Second, live cattle futures were overly optimistic. As an example, during the August to November 2007 period, the February 2008, live cattle futures averaged near $100 per hundredweight, while the contract expiration price was about $93, he added.
Smaller herds
The beef cow herd has been getting smaller due to drought and poor returns to cow-calf operations. That trend is likely to continue, he predicted.
“Drought in the Southeast is easing and predictions from the National Weather Service are for continued improvement this spring,” he said. “The question will be whether producers decide to restock cows this year or wait to see what happens with drought and with cattle markets.”
“The question will be whether producers decide to restock cows this year or wait to see what happens with drought and with cattle markets.”
Chris Hurt
Purdue University Extension marketing specialist
Slaughter of both cows and heifers has remained high in 2008. For the first two months of the year, cow slaughter was up 7 percent and heifer slaughter was up 4 percent. In addition, the number of heifers in 1,000-head and larger feedlots was up 3 percent April 1, according to the USDA.
“Despite a discouraging outlook, placements in January and February were up 5 percent,” Hurt said.
“Fewer calves were wintered on wheat pasture, and those that went on wheat were taken off sooner to protect wheat yields.”
Forage shortage
Another reason for continued high placements, Hurt said, was that forages were in short supply and high-priced, thus pushing calves away from backgrounding and toward feedlots.
However, that trend has now changed as a result of high feed costs, disappointing fed-cattle prices and large feedlot losses.
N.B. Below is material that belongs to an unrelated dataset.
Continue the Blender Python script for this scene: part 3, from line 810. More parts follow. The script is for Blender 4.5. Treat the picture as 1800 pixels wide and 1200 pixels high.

In the quarterly Cattle on Feed report, the USDA reported that feedlots reduced placements by 11 percent in March. Those placements were the second lowest for March since the current data series was started in 1996.
“Cattle prices in general have been disappointing so far this year,” he said. “First-quarter, finished-steer prices averaged about $90 per hundredweight, down $1 from the same quarter in 2007.
“Despite smaller supplies, calves and feeder cattle prices in the first quarter were the same as in the similar period in 2007.”
Oklahoma City feeder steers weighing 500 pounds to 550 pounds averaged $122 per hundredweight and 750-pound to 800-pound feeder steers averaged $100.
Expectations
Looking forward, beef supplies in the second and third quarters are expected to rise by 2-3 percent. Smaller placements this spring are expected to reduce beef production by 4 percent in the final quarter of the year.
“Once the smaller beef supplies arrive by the fall of 2008, they will continue to drop for several years. Current expectations are for a 2-3 percent reduction in beef production in 2009.”
Finished cattle prices will remain under pressure for much of the summer with prices averaging in the lower $90s.
“The rally in the fall should move cattle prices into the $94 to $98 range,” he said.
“It is well worth noting that futures for late 2008, are trading above $100 and may be stronger than supported by anticipated fundamentals. Prices should continue to rise into the first quarter of 2009, with highs in March and April possibly reaching $105.”